*** Material supplied ***

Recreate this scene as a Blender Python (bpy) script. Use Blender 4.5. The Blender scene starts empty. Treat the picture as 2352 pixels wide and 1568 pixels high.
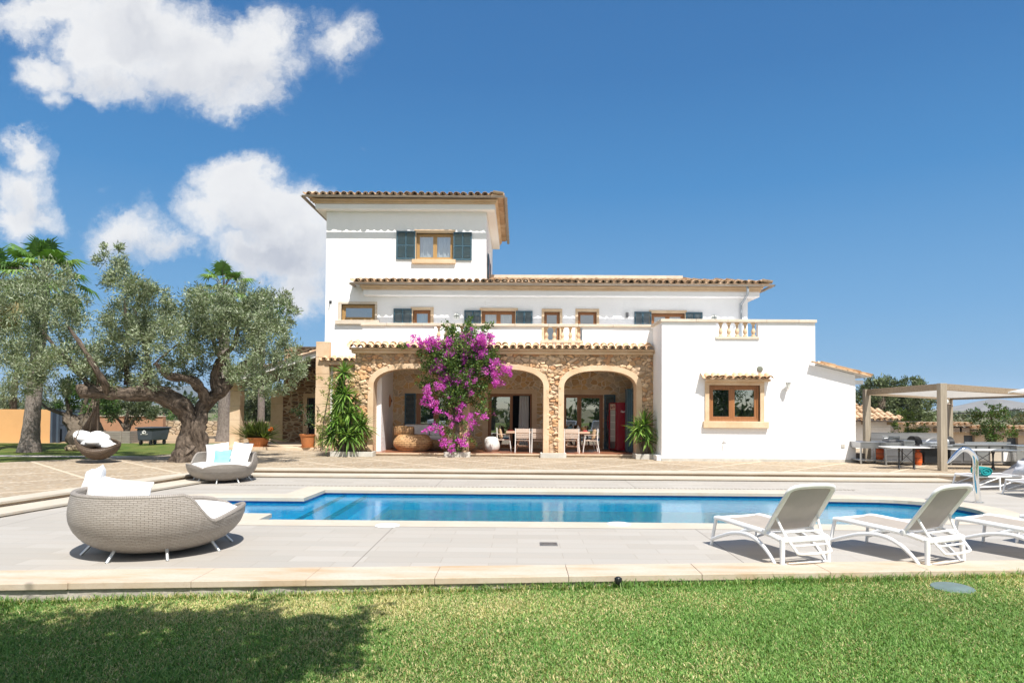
import bpy, bmesh, math, random
import numpy as np
from mathutils import Vector, Matrix, Euler, noise
random.seed(5)
rng = np.random.default_rng(7)
SC = bpy.context.scene
COL = SC.collection
R = math.radians

# ------------------------------------------------------------------ camera
EYE = Vector((0.0, 0.0, 1.94))
FPX, PPX, PPY = 1568.0, 1176.0, 891.3          # focal length and principal point for a 2352 px wide frame
YAW, TILT, ROLL = 0.009, 0.0266, 0.007
FW = Vector((-math.sin(YAW)*math.cos(TILT), math.cos(YAW)*math.cos(TILT), math.sin(TILT)))
RW = Vector((math.cos(YAW), math.sin(YAW), 0.0))
UW = RW.cross(FW)
RC = RW*math.cos(ROLL) + UW*math.sin(ROLL)
UC = UW*math.cos(ROLL) - RW*math.sin(ROLL)
cd = bpy.data.cameras.new('camera')
cam = bpy.data.objects.new('camera', cd); COL.objects.link(cam)
m3 = Matrix((RC, UC, -FW)).transposed()
cam.matrix_world = Matrix.Translation(EYE) @ m3.to_4x4()
cd.sensor_width = 36.0; cd.lens = 24.0; cd.clip_start = 0.1; cd.clip_end = 20000.0
cd.shift_y = (PPY-784.0)/2352.0
SC.camera = cam

def ray(px, py):
    return FW + RC*((px-PPX)/FPX) + UC*((PPY-py)/FPX)
def at(px, py, Y):
    "point on the plane Y = const seen at a measured place of the photograph"
    d = ray(px, py); t = Y/d.y
    return EYE + d*t
def gr(px, py, z=0.0):
    d = ray(px, py); t = (z-EYE.z)/d.z
    return EYE + d*t
def zc(x0, y0, s):
    return lambda x, y: ((x0+x/s)/1.6327, (y0+y/s)/1.6327)

# ------------------------------------------------------------------ light
SUN = Vector((0.48, -1.0, 1.86)).normalized()
ld = bpy.data.lights.new('sun', 'SUN'); ld.energy = 5.0; ld.angle = R(0.5); ld.color = (1.0, 0.955, 0.89)
sun = bpy.data.objects.new('sun', ld); COL.objects.link(sun)
sun.rotation_euler = (-SUN).to_track_quat('-Z', 'Y').to_euler()
sun.location = (6, -12, 18)
SC.view_settings.view_transform = 'Standard'; SC.view_settings.look = 'None'
SC.view_settings.gamma = 1.0
SC.view_settings.exposure = 0.55
SC.cycles.max_bounces = 8; SC.cycles.diffuse_bounces = 4; SC.cycles.glossy_bounces = 4
SC.cycles.transparent_max_bounces = 12; SC.cycles.transmission_bounces = 4
SC.cycles.caustics_reflective = False; SC.cycles.caustics_refractive = False

class NT:
    "small helper to write node trees"
    def __init__(s, nt): s.nt = nt; s.n = nt.nodes; s.l = nt.links
    def new(s, t, **kw):
        n = s.n.new(t)
        for k, v in kw.items(): setattr(n, k, v)
        return n
    def put(s, sock, v):
        if isinstance(v, bpy.types.NodeSocket): s.l.new(v, sock)
        elif v is not None: sock.default_value = v
    def math(s, op, a, b=None, c=None, clamp=False):
        n = s.n.new('ShaderNodeMath'); n.operation = op; n.use_clamp = clamp
        for i, v in enumerate((a, b, c)): s.put(n.inputs[i], v)
        return n.outputs[0]
    def vmath(s, op, a, b=None):
        n = s.n.new('ShaderNodeVectorMath'); n.operation = op
        s.put(n.inputs[0], a); s.put(n.inputs[1], b)
        return n.outputs[0]
    def rng(s, v, a, b, c=0.0, d=1.0, smooth=False):
        n = s.n.new('ShaderNodeMapRange'); n.clamp = True
        if smooth: n.interpolation_type = 'SMOOTHSTEP'
        s.put(n.inputs[0], v)
        for i, x in enumerate((a, b, c, d)): s.put(n.inputs[i+1], x)
        return n.outputs[0]
    def mix(s, f, a, b, mode='MIX'):
        n = s.n.new('ShaderNodeMix'); n.data_type = 'RGBA'; n.blend_type = mode
        s.put(n.inputs[0], f)
        for i, v in ((6, a), (7, b)):
            if isinstance(v, tuple) and len(v) == 3: v = (*v, 1.0)
            s.put(n.inputs[i], v)
        return n.outputs[2]
    def noise(s, vec, scale, detail=3.0, rough=0.55, out=0):
        n = s.n.new('ShaderNodeTexNoise'); s.put(n.inputs['Vector'], vec)
        s.put(n.inputs['Scale'], scale); s.put(n.inputs['Detail'], detail); s.put(n.inputs['Roughness'], rough)
        return n.outputs[out]
    def bump(s, h, strength=0.3, dist=0.02, normal=None):
        n = s.n.new('ShaderNodeBump'); s.put(n.inputs['Height'], h)
        s.put(n.inputs['Strength'], strength); s.put(n.inputs['Distance'], dist); s.put(n.inputs['Normal'], normal)
        return n.outputs[0]
    def scale(s, vec, sc):
        n = s.n.new('ShaderNodeMapping'); s.put(n.inputs[0], vec); n.inputs['Scale'].default_value = sc
        return n.outputs[0]

# ------------------------------------------------------------------ sky
W = bpy.data.worlds.new('World'); SC.world = W; W.use_nodes = True
w = NT(W.node_tree); w.n.clear()
sky = w.new('ShaderNodeTexSky', sky_type='NISHITA', sun_disc=False)
sky.sun_elevation = math.asin(SUN.z); sky.sun_rotation = math.atan2(SUN.x, SUN.y)
sky.air_density = 1.0; sky.dust_density = 0.15; sky.ozone_density = 1.6; sky.altitude = 50
hs = w.new('ShaderNodeHueSaturation'); hs.inputs['Saturation'].default_value = 1.18; hs.inputs['Value'].default_value = 1.0
w.l.new(sky.outputs[0], hs.inputs['Color'])
tc = w.new('ShaderNodeTexCoord')
sep = w.new('ShaderNodeSeparateXYZ'); w.l.new(tc.outputs['Generated'], sep.inputs[0])
rampn = w.new('ShaderNodeValToRGB'); w.l.new(sep.outputs[2], rampn.inputs[0]); el_ = rampn.color_ramp.elements
el_[0].position = 0.0; el_[0].color = (.34,.58,.79,1); el_[1].position = .6; el_[1].color = (.045,.165,.42,1)
for p_, c_ in ((.06, (.255,.50,.77)), (.134, (.185,.425,.735)), (.30, (.080,.285,.61)), (.435, (.055,.208,.495))):
    e_ = el_.new(p_); e_.color = (*c_, 1)
big_ = w.vmath('SCALE', rampn.outputs[0]); big_.node.inputs['Scale'].default_value = 6.4
skymix = w.mix(w.rng(sep.outputs[1], -.55, .05, .38, 1.0), hs.outputs[0], big_)
bgs = w.new('ShaderNodeBackground'); w.l.new(skymix, bgs.inputs[0]); bgs.inputs[1].default_value = 0.105
yy = w.math('MAXIMUM', sep.outputs[1], 0.02)
cu = w.math('DIVIDE', sep.outputs[0], yy); cv = w.math('DIVIDE', sep.outputs[2], yy)
comb = w.new('ShaderNodeCombineXYZ'); w.l.new(cu, comb.inputs[0]); w.l.new(cv, comb.inputs[1])
n1 = w.noise(comb.outputs[0], 5.0, 8.0, 0.62, out=1)
warp = w.vmath('SCALE', w.vmath('SUBTRACT', n1, (0.5, 0.5, 0.5))); warp.node.inputs['Scale'].default_value = 0.20
wv = w.vmath('ADD', comb.outputs[0], warp)
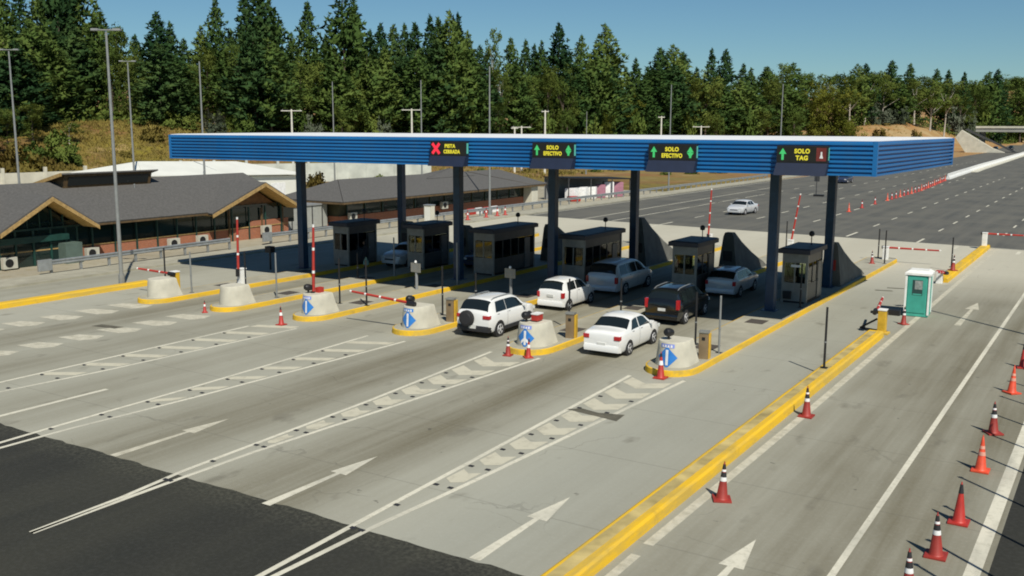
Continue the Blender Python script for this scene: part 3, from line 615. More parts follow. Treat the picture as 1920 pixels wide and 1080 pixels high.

***

_Task goal_. Transcribe the listing in full. Omit the pictures and keep every line exact.

_Output for this task_.
Recreate this scene as a Blender Python (bpy) script. Use Blender 4.5. The Blender scene starts empty. Treat the picture as 2352 pixels wide and 1568 pixels high.
import bpy, bmesh, math, random
import numpy as np
from mathutils import Vector, Matrix, Euler, noise
random.seed(5)
rng = np.random.default_rng(7)
SC = bpy.context.scene
COL = SC.collection
R = math.radians

# ------------------------------------------------------------------ camera
EYE = Vector((0.0, 0.0, 1.94))
FPX, PPX, PPY = 1568.0, 1176.0, 891.3          # focal length and principal point for a 2352 px wide frame
YAW, TILT, ROLL = 0.009, 0.0266, 0.007
FW = Vector((-math.sin(YAW)*math.cos(TILT), math.cos(YAW)*math.cos(TILT), math.sin(TILT)))
RW = Vector((math.cos(YAW), math.sin(YAW), 0.0))
UW = RW.cross(FW)
RC = RW*math.cos(ROLL) + UW*math.sin(ROLL)
UC = UW*math.cos(ROLL) - RW*math.sin(ROLL)
cd = bpy.data.cameras.new('camera')
cam = bpy.data.objects.new('camera', cd); COL.objects.link(cam)
m3 = Matrix((RC, UC, -FW)).transposed()
cam.matrix_world = Matrix.Translation(EYE) @ m3.to_4x4()
cd.sensor_width = 36.0; cd.lens = 24.0; cd.clip_start = 0.1; cd.clip_end = 20000.0
cd.shift_y = (PPY-784.0)/2352.0
SC.camera = cam

def ray(px, py):
    return FW + RC*((px-PPX)/FPX) + UC*((PPY-py)/FPX)
def at(px, py, Y):
    "point on the plane Y = const seen at a measured place of the photograph"
    d = ray(px, py); t = Y/d.y
    return EYE + d*t
def gr(px, py, z=0.0):
    d = ray(px, py); t = (z-EYE.z)/d.z
    return EYE + d*t
def zc(x0, y0, s):
    return lambda x, y: ((x0+x/s)/1.6327, (y0+y/s)/1.6327)

# ------------------------------------------------------------------ light
SUN = Vector((0.48, -1.0, 1.86)).normalized()
ld = bpy.data.lights.new('sun', 'SUN'); ld.energy = 5.0; ld.angle = R(0.5); ld.color = (1.0, 0.955, 0.89)
sun = bpy.data.objects.new('sun', ld); COL.objects.link(sun)
sun.rotation_euler = (-SUN).to_track_quat('-Z', 'Y').to_euler()
sun.location = (6, -12, 18)
SC.view_settings.view_transform = 'Standard'; SC.view_settings.look = 'None'
SC.view_settings.gamma = 1.0
SC.view_settings.exposure = 0.55
SC.cycles.max_bounces = 8; SC.cycles.diffuse_bounces = 4; SC.cycles.glossy_bounces = 4
SC.cycles.transparent_max_bounces = 12; SC.cycles.transmission_bounces = 4
SC.cycles.caustics_reflective = False; SC.cycles.caustics_refractive = False

class NT:
    "small helper to write node trees"
    def __init__(s, nt): s.nt = nt; s.n = nt.nodes; s.l = nt.links
    def new(s, t, **kw):
        n = s.n.new(t)
        for k, v in kw.items(): setattr(n, k, v)
        return n
    def put(s, sock, v):
        if isinstance(v, bpy.types.NodeSocket): s.l.new(v, sock)
        elif v is not None: sock.default_value = v
    def math(s, op, a, b=None, c=None, clamp=False):
        n = s.n.new('ShaderNodeMath'); n.operation = op; n.use_clamp = clamp
        for i, v in enumerate((a, b, c)): s.put(n.inputs[i], v)
        return n.outputs[0]
    def vmath(s, op, a, b=None):
        n = s.n.new('ShaderNodeVectorMath'); n.operation = op
        s.put(n.inputs[0], a); s.put(n.inputs[1], b)
        return n.outputs[0]
    def rng(s, v, a, b, c=0.0, d=1.0, smooth=False):
        n = s.n.new('ShaderNodeMapRange'); n.clamp = True
        if smooth: n.interpolation_type = 'SMOOTHSTEP'
        s.put(n.inputs[0], v)
        for i, x in enumerate((a, b, c, d)): s.put(n.inputs[i+1], x)
        return n.outputs[0]
    def mix(s, f, a, b, mode='MIX'):
        n = s.n.new('ShaderNodeMix'); n.data_type = 'RGBA'; n.blend_type = mode
        s.put(n.inputs[0], f)
        for i, v in ((6, a), (7, b)):
            if isinstance(v, tuple) and len(v) == 3: v = (*v, 1.0)
            s.put(n.inputs[i], v)
        return n.outputs[2]
    def noise(s, vec, scale, detail=3.0, rough=0.55, out=0):
        n = s.n.new('ShaderNodeTexNoise'); s.put(n.inputs['Vector'], vec)
        s.put(n.inputs['Scale'], scale); s.put(n.inputs['Detail'], detail); s.put(n.inputs['Roughness'], rough)
        return n.outputs[out]
    def bump(s, h, strength=0.3, dist=0.02, normal=None):
        n = s.n.new('ShaderNodeBump'); s.put(n.inputs['Height'], h)
        s.put(n.inputs['Strength'], strength); s.put(n.inputs['Distance'], dist); s.put(n.inputs['Normal'], normal)
        return n.outputs[0]
    def scale(s, vec, sc):
        n = s.n.new('ShaderNodeMapping'); s.put(n.inputs[0], vec); n.inputs['Scale'].default_value = sc
        return n.outputs[0]

# ------------------------------------------------------------------ sky
W = bpy.data.worlds.new('World'); SC.world = W; W.use_nodes = True
w = NT(W.node_tree); w.n.clear()
sky = w.new('ShaderNodeTexSky', sky_type='NISHITA', sun_disc=False)
sky.sun_elevation = math.asin(SUN.z); sky.sun_rotation = math.atan2(SUN.x, SUN.y)
sky.air_density = 1.0; sky.dust_density = 0.15; sky.ozone_density = 1.6; sky.altitude = 50
hs = w.new('ShaderNodeHueSaturation'); hs.inputs['Saturation'].default_value = 1.18; hs.inputs['Value'].default_value = 1.0
w.l.new(sky.outputs[0], hs.inputs['Color'])
tc = w.new('ShaderNodeTexCoord')
sep = w.new('ShaderNodeSeparateXYZ'); w.l.new(tc.outputs['Generated'], sep.inputs[0])
rampn = w.new('ShaderNodeValToRGB'); w.l.new(sep.outputs[2], rampn.inputs[0]); el_ = rampn.color_ramp.elements
el_[0].position = 0.0; el_[0].color = (.34,.58,.79,1); el_[1].position = .6; el_[1].color = (.045,.165,.42,1)
for p_, c_ in ((.06, (.255,.50,.77)), (.134, (.185,.425,.735)), (.30, (.080,.285,.61)), (.435, (.055,.208,.495))):
    e_ = el_.new(p_); e_.color = (*c_, 1)
big_ = w.vmath('SCALE', rampn.outputs[0]); big_.node.inputs['Scale'].default_value = 6.4
skymix = w.mix(w.rng(sep.outputs[1], -.55, .05, .38, 1.0), hs.outputs[0], big_)
bgs = w.new('ShaderNodeBackground'); w.l.new(skymix, bgs.inputs[0]); bgs.inputs[1].default_value = 0.105
yy = w.math('MAXIMUM', sep.outputs[1], 0.02)
cu = w.math('DIVIDE', sep.outputs[0], yy); cv = w.math('DIVIDE', sep.outputs[2], yy)
comb = w.new('ShaderNodeCombineXYZ'); w.l.new(cu, comb.inputs[0]); w.l.new(cv, comb.inputs[1])
n1 = w.noise(comb.outputs[0], 5.0, 8.0, 0.62, out=1)
warp = w.vmath('SCALE', w.vmath('SUBTRACT', n1, (0.5, 0.5, 0.5))); warp.node.inputs['Scale'].default_value = 0.20
wv = w.vmath('ADD', comb.outputs[0], warp)
Continue the Blender Python script for this scene: part 3, from line 615. More parts follow. Treat the picture as 1920 pixels wide and 1080 pixels high.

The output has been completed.